Updating and rebuilding PETSc is quite simple once it has been configured and built once before.

Warning

Updating the PETSc knepley/pylith branch that PyLith uses almost always involves rebasing and forced pushes. As a result, you cannot simply use git pull to update the knepley/pylith branch. Instead, you need to delete the old knepley/pylith branch and then check it out again to get the current version.

# Change to PETSc source Directory
cd $PETSC_DIR

# Switch to the main branch and fetch the updates, pruning deleted branches.
git checkout main
git fetch -p

# Remove your old knepley/pylith branch and then get the current knepley/pylith branch.
git branch -D knepley/pylith
git checkout knepley/pylith

# Reconfigure
arch-pylith-debug/lib/petsc/conf/reconfigure-arch-pylith-debug.py

# Rebuild
make

Important

After rebuilding PETSc, you should rebuild PyLith. If there are incompatibilities between the two, then you will normally get compilation errors building PyLith. If there are incompatibilities and you do not rebuild PyLith, then you will usually get a segmentation fault when running PyLith.

Rebuilding PyLith#

Overview#

Pylith uses the GNU Build System (often called autotools, which consists of autoconf, automake, and libtool) to configure and build. The configure options and checks are defined in configure.ac with additional macros in the m4 directory. Note that the m4 directory is a Git submodule corresponding to the geodynamics/autoconf_cig Git repository.

Updating your fork#

It is a good idea to keep your main branch and any other branches you use from the geodynamics/pylith repository up to date. See Updating Your Local Branch To Match The Upstream Repository for how to merge updates from the upstream (geodynamics/pylith) repository.

Makefiles#

The PyLith configure script uses automake to convert each Makefile.am file into a Makefile. The organization and content of the Makefile.am file depends on whether it is related to the C++ library, SWIG interface files, Python modules, C++ unit tests, Python unit tests, MMS tests, full-scale tests, or examples.

For the C++ library files within the libsrc directory, the libsrc/Makefile.am contains the implementation files while the header files are listed in the Makefile.am file within the underlying directories. For the SWIG interface files within the modulesrc directory, Makefile.am file contains information on how to build the SWIG Python module. The Python modules use a single Makefile.am file in the pylith directory. Each test suite (C++ unit tests for each subpackage, Python unit tests, and each suite of full-scale tests) use a single Makefile.am. These files define how the tests are built, additional input files that should be included in the source distribution, and temporary files that should be deleted.

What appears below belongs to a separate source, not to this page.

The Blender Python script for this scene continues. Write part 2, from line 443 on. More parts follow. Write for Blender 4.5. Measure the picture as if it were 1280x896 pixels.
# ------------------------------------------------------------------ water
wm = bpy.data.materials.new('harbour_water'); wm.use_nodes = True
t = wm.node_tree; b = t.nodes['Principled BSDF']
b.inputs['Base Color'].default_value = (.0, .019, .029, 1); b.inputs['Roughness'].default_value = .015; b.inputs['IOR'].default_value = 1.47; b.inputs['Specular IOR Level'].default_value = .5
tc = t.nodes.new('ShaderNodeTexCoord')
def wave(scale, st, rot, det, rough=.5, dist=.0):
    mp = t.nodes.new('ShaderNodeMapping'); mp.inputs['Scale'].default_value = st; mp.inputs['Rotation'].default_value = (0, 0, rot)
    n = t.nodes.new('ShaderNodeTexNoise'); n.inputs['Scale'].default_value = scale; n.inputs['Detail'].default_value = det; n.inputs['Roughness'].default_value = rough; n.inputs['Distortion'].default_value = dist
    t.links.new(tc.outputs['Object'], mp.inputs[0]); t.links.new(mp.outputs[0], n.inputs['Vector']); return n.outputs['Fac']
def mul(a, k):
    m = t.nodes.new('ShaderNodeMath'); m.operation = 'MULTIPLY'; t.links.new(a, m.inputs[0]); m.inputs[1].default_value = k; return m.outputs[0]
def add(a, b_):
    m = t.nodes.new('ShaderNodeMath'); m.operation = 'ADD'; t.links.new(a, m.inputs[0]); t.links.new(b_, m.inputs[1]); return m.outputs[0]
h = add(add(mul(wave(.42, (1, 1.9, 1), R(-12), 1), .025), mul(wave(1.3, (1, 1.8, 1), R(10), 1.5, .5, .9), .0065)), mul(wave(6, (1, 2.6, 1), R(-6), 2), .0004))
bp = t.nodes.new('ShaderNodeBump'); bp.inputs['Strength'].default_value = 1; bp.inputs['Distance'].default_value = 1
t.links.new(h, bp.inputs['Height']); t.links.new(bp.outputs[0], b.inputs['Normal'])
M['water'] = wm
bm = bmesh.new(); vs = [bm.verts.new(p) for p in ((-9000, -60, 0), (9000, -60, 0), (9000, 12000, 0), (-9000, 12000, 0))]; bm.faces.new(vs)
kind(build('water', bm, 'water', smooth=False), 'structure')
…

Each suite of examples contains a Makefile.am that defines the files that are to be included in the source distribution. It also defines which files are created and should be deleted upon make clean.

Build Targets#

Several build targets are defined to make it easy to rebuild/reinstall PyLith and rerun tests whenever the source code changes. Each target can be run using make TARGET where TARGET is one of the following:

all

Build all source code.

install

Build and install.

check

Run the entire test suite.

Tip

On a machine with multiple cores, faster builds of the C++ code (library and C++ unit tests) are available using the -jNTHREADS command line argument, where NTHREADS is the number of threads to use. We usually set the number of threads equal to twice the number of physical cores.

After modifying code, the C++ library, SWIG modules, and Python code need to be rebuilt and reinstalled before running a PyLith simulation.

Listing 227 Rebuilding Pylith C++ library, SWIG modules, and Python modules#
# Change to top-level PyLith build directory.
cd $PYLITH_BUILDDIR

# Reinstall everything using 8 threads to build library.
make install -j8

# Rebuild and reinstall only the library using 8 threads.
make install -j8 -C libsrc

# Rebuild and reinstall only the SWIG modules
make install -C modulesrc

# Reinstall only the Python modules
make install -C pylith

After modifying the C++ code, only the C++ library needs to be rebuilt before running C++ unit tests or MMS tests.

Listing 228 Rebuilding Pylith C++ library and rerunning the C++ unit tests#
# Change to top-level PyLith build directory.
cd $PYLITH_BUILDDIR/build/pylith-debug

# Rebuild the library using 8 threads.
make -j8 -C libsrc

# Rerun the C++ unit tests.
make check -C tests/libtests

Similarly, after changing the Python code, only the Python modules need to be reinstalled before running a Python unit test. However, if changes are also made to the C++ code, then the C++ library and modules must be rebuilt and reinstalled before running a Python unit test.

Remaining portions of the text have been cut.